When talking about tiers and structural inequity, however, there may be something of an ouroboros effect for informal guidance. While certain informal guidance truly disadvantages taxpayers along predictable demographic lines, other informal practices reinforce and expand the power conferred by access to expert interpretations of formal law. I’m thinking of “no names” phone calls to high-ranking officials at the IRS, or the “revolving door” between Treasury and elite private practice. One could go further: some highly bespoke, tightly negotiated private letter ruling processes have a flavor of informal law. The subject taxpayer buys comfort that derives from both the narrow strictures of the ruling’s text (which the taxpayer’s advisors may have drafted) and a broader sense of “blessing” conferred by engagement and conversation with the IRS. One could call this blending of formal and informal guidance a third tier of tax law, available only to a hyper-exclusive set of taxpayers and with its own challenges for equity and justice.

Another perspective might emphasize the role of business entities in our two-tiered system of tax law. Public companies, for example, are heavy users of formal law and the sophisticated advising process that Blank and Osofsky rightly identify as a driver of inequity. The incidence of these advantages is not necessarily straightforward. For example, tax-minimizing legal interpretations may serve labor to the extent it bears some portion of the corporate-level tax at equilibrium. Similarly, aggressive positions with respect to fringe benefits, employment taxes, and employee-independent contractor status may inure to the benefit (some) workers. These potential outcomes are, of course, contested and nuanced. Any linear narrative about incidence is complicated by occupational segregation by race, gendered patterns of work, and transition effects that may allow management or holders of capital to capture the value of tax planning.

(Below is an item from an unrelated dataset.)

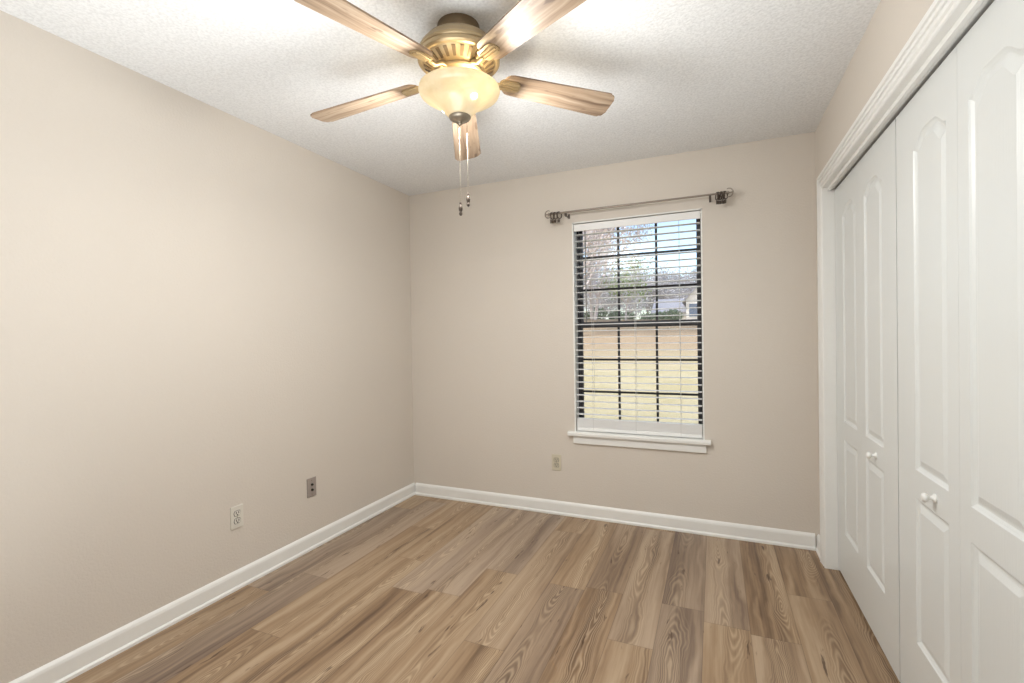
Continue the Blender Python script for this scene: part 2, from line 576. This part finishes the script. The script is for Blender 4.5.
d2 = struct(empty('door_2', (XD, -1.612, 0)), 'white two-leaf bifold closet door nearer the viewer', 'door')
def reparent(root):
    for ch in root.children: ch.matrix_parent_inverse = Matrix.Translation(-root.location)
e0, e1, e2, e3, e4 = DY0, DY0-LW, DY0-2*LW, DY0-3*LW, DY1
leaf(d1, e0, e1, e0-.155, e1+.066, G, G*.2)
leaf(d1, e1, e2, e1-.066, e2+.158, G*.2, G*1.9)
leaf(d2, e2, e3, e2-.155, e3+.066, G*1.9, G*.2)
leaf(d2, e3, e4, e3-.058, e4+.158, G*.2)
knob(d1, e1-.066-.140, .771)
knob(d2, e2-.155-.150, .776)
reparent(d1); reparent(d2)

# ------------------------------------------------------------------ window
win = struct(empty('window_1', (1.79, .07, WZ0)), 'double-hung window with dark bronze frame and grid, dry lawn outside', 'window')
def wp(name, bm, mat, parent=None, **kw):
    return obj(name, bm, mat, parent or win, **kw)
wp('jamb_liner', boxes((WX0-.001, WX0+.008, -.001, .085, WZ0, WZ1), (WX1-.008, WX1+.001, -.001, .085, WZ0, WZ1), (WX0, WX1, -.001, .085, WZ1-.008, WZ1+.001)), M['trim'])
FX0, FX1, FZ0, FZ1 = WX0+.008, WX1-.008, WZ0+.015, WZ1-.008
MEET = 1.350
wp('window_frame', boxes((FX0, FX0+.012, .085, .139, FZ0, FZ1), (FX1-.012, FX1, .085, .139, FZ0, FZ1), (FX0, FX1, .085, .139, FZ1-.012, FZ1), (FX0, FX1, .085, .139, FZ0, FZ0+.02)), M['bronze'])
def sash(name, y0, y1, z0, z1, zb, za, mz):
    xa, xb = FX0+.034, FX1-.030
    s = wp(name, boxes((FX0+.012, xa, y0, y1, z0, z1), (xb, FX1-.012, y0, y1, z0, z1), (xa, xb, y0, y1, za, z1), (xa, xb, y0, y1, z0, zb)), M['bronze'], bevel=.002)
    ym = (y0+y1)/2
    bs = []
    for i in (1, 2):
        x = xa+(xb-xa)*i/3
        bs.append((x-.0075, x+.0075, ym-.006, ym+.006, zb, za))
    for z in mz:
        bs.append((xa, xb, ym-.0055, ym+.0055, z-.007, z+.007))
    obj('muntin_grid', boxes(*bs), M['muntin'], s)
    obj('glass_pane', boxes((xa, xb, ym-.002, ym+.002, zb, za)), M['glass'], s)
    return s
sash('upper_sash', .114, .136, 1.332, FZ1-.005, 1.366, FZ1-.022, (1.604, 1.836))
ls = sash('lower_sash', .088, .110, FZ0+.018, 1.373, FZ0+.05, 1.332, (.876, 1.105))
for x in (1.56, 2.02):
    bm = bmesh.new()
    tube(bm, [(x-.02, .088, 1.322), (x-.017, .079, 1.314), (x+.017, .079, 1.314), (x+.02, .088, 1.322)], .003, 8)
    o = obj('sash_lift', bm, M['almond'], ls)
# stool and apron
bm = bmesh.new()
prof = [(-.036, -.003), (-.032, -.006), (.10, -.006), (.10, .022), (-.030, .022), (-.035, .018), (-.037, .012)]
extr(bm, prof, lambda u, v: Vector((WX0-.0, u if u > 0 else u, WZ0-.006+v)), lambda u, v: Vector((WX1, u, WZ0-.006+v)))
sill = wp('window_sill', bm, M['trim'])
bm = bmesh.new()
prof = [(-.036, -.003), (-.032, -.006), (0, -.006), (0, .022), (-.030, .022), (-.035, .018), (-.037, .012)]
for xa, xb in ((WX0-.045, WX0), (WX1, WX1+.038)):
    extr(bm, prof, lambda u, v: Vector((xa, u, WZ0-.006+v)), lambda u, v: Vector((xb, u, WZ0-.006+v)))
o = obj('sill_horn', bm, M['trim'], sill)
bm = bmesh.new()
prof = [(0, 0), (-.014, .001), (-.017, .004), (-.017, .056), (0, .056)]
extr(bm, prof, lambda u, v: Vector((WX0-.008, u, WZ0-.068+v)), lambda u, v: Vector((WX1+.010, u, WZ0-.068+v)))
wp('apron', bm, M['trim'])
for ch in win.children: ch.matrix_parent_inverse = Matrix.Translation(-win.location)
struct(obj('trim_2', boxes((WX0-.06, WX1+.06, .139, .20, WZ0-.06, WZ0+.014)), M['brickext']), 'outside sill of the window', 'trim')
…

More broadly, should this entity-level use of formal law qualify as “access” for the beneficiaries? My sense is that there’s significant value in the direct deployment of law that Blank and Osofsky highlight in their normative recommendations—perhaps in terms of democratic norms or perceptions of fairness.

Finally, although Blank and Osofsky focus on equity with respect to tax law, much of their argument could be said to advance equality. Our two-tier tax system creates unequal regimes that, on their face, deny parity of access to all citizens. Many of Blank and Osofsky’s reform proposals improve access to formal law (or the benefits of formal law), and, if implemented, these reforms would be incredibly meaningful. But from the perspective of restorative justice, we might do more. For example, the penalty protections afforded to formal law (and advice) could be curtailed for historically advantaged taxpayers. (Other aspects of Blank’s concept of progressive tax procedure might serve similar functions.) Alternatively, the IRS could provide limited safe harbors for certain prepacked planning vehicles geared towards lower-income taxpayers. These types of equity-oriented, ex post interventions may complement a broader implementation of equality of access to tax law.

Overall, Blank and Osofsky’s article is an important contribution to the study of tax law’s consequences with respect to race, class, and gender. They expose crucial disparities in the way law works for different groups, with serious implications for questions about for whom our tax and legal systems are designed. Policymakers and scholars, inside and outside of tax, would do well to attend to Blank and Osofsky’s detailed research and careful arguments.